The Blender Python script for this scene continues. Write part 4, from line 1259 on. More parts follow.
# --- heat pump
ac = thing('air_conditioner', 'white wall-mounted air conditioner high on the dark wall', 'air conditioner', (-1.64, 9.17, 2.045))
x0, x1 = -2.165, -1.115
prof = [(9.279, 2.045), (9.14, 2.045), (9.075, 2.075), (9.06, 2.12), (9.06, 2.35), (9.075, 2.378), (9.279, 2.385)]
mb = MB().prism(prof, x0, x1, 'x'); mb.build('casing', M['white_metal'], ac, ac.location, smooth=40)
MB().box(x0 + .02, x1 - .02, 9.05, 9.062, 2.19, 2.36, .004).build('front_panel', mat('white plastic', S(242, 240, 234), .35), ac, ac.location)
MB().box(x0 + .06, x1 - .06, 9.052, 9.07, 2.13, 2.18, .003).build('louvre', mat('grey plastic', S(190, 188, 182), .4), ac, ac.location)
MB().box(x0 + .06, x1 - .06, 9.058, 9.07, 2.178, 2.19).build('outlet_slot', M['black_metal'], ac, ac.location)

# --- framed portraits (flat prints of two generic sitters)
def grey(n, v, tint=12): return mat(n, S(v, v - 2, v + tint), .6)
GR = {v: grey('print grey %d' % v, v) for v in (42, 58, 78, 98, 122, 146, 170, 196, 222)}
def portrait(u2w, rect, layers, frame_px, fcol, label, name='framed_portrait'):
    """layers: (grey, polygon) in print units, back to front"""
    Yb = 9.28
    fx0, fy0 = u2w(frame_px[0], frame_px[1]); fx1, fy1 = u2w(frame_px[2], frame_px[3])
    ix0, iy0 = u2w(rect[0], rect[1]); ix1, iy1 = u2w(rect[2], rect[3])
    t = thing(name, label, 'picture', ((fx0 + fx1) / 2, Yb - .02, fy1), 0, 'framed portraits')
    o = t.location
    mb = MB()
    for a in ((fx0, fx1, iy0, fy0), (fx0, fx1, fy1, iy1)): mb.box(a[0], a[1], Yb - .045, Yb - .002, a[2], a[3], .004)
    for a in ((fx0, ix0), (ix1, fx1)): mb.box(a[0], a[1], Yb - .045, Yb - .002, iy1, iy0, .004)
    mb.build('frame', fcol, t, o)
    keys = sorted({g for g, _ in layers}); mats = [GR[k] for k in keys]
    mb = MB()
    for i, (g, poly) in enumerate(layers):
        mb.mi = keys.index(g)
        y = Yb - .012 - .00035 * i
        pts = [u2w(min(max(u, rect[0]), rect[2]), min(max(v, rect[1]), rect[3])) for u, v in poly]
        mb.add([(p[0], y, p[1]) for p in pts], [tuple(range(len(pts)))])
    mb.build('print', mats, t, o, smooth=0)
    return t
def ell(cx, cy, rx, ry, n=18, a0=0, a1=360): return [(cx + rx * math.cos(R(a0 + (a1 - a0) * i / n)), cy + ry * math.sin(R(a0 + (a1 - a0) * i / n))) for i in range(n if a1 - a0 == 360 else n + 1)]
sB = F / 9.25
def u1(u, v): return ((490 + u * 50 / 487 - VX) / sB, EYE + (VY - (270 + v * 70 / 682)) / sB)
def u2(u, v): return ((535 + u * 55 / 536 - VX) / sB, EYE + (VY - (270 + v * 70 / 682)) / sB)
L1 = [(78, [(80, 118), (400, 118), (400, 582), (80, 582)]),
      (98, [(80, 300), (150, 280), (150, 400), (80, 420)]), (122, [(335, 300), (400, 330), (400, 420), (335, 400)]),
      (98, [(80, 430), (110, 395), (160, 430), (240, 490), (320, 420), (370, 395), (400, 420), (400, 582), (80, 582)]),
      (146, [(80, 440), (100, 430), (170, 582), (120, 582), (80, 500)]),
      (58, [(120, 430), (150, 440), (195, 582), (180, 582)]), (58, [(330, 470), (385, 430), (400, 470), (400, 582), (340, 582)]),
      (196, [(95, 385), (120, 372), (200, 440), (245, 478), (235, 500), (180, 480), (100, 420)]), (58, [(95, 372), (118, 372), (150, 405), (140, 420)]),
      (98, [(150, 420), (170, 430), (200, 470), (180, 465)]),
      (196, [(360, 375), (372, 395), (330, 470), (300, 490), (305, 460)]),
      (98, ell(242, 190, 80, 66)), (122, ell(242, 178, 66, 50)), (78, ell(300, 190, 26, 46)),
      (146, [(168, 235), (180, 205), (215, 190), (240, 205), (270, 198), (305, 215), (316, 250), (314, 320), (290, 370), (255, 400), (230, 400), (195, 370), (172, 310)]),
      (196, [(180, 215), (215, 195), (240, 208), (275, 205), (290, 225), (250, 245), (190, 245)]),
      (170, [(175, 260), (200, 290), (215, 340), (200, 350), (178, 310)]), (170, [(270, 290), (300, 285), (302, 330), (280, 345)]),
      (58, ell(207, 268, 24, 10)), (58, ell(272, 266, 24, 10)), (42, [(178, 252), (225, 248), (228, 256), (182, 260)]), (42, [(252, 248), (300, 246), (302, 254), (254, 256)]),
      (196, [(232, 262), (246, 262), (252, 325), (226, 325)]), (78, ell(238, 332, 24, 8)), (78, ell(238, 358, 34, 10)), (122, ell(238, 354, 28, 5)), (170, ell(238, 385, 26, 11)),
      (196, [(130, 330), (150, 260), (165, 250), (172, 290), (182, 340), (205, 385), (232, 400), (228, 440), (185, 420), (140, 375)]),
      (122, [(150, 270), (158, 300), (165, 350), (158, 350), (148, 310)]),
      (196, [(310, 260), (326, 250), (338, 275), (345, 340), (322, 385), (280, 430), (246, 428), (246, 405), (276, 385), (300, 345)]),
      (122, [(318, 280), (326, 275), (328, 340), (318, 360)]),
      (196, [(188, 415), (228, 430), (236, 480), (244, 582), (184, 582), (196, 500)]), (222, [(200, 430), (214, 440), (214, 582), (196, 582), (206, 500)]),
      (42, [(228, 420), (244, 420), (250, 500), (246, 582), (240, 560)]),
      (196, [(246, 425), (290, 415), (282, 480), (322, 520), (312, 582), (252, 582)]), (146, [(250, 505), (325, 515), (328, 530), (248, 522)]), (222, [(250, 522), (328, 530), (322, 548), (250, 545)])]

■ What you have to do
Write out exactly the lines from the start of the material through the line with "M['black_metal'], ac, ac.location)". No other output is expected.

■ Result
The Blender Python script for this scene continues. Write part 4, from line 1259 on. More parts follow.
# --- heat pump
ac = thing('air_conditioner', 'white wall-mounted air conditioner high on the dark wall', 'air conditioner', (-1.64, 9.17, 2.045))
x0, x1 = -2.165, -1.115
prof = [(9.279, 2.045), (9.14, 2.045), (9.075, 2.075), (9.06, 2.12), (9.06, 2.35), (9.075, 2.378), (9.279, 2.385)]
mb = MB().prism(prof, x0, x1, 'x'); mb.build('casing', M['white_metal'], ac, ac.location, smooth=40)
MB().box(x0 + .02, x1 - .02, 9.05, 9.062, 2.19, 2.36, .004).build('front_panel', mat('white plastic', S(242, 240, 234), .35), ac, ac.location)
MB().box(x0 + .06, x1 - .06, 9.052, 9.07, 2.13, 2.18, .003).build('louvre', mat('grey plastic', S(190, 188, 182), .4), ac, ac.location)
MB().box(x0 + .06, x1 - .06, 9.058, 9.07, 2.178, 2.19).build('outlet_slot', M['black_metal'], ac, ac.location)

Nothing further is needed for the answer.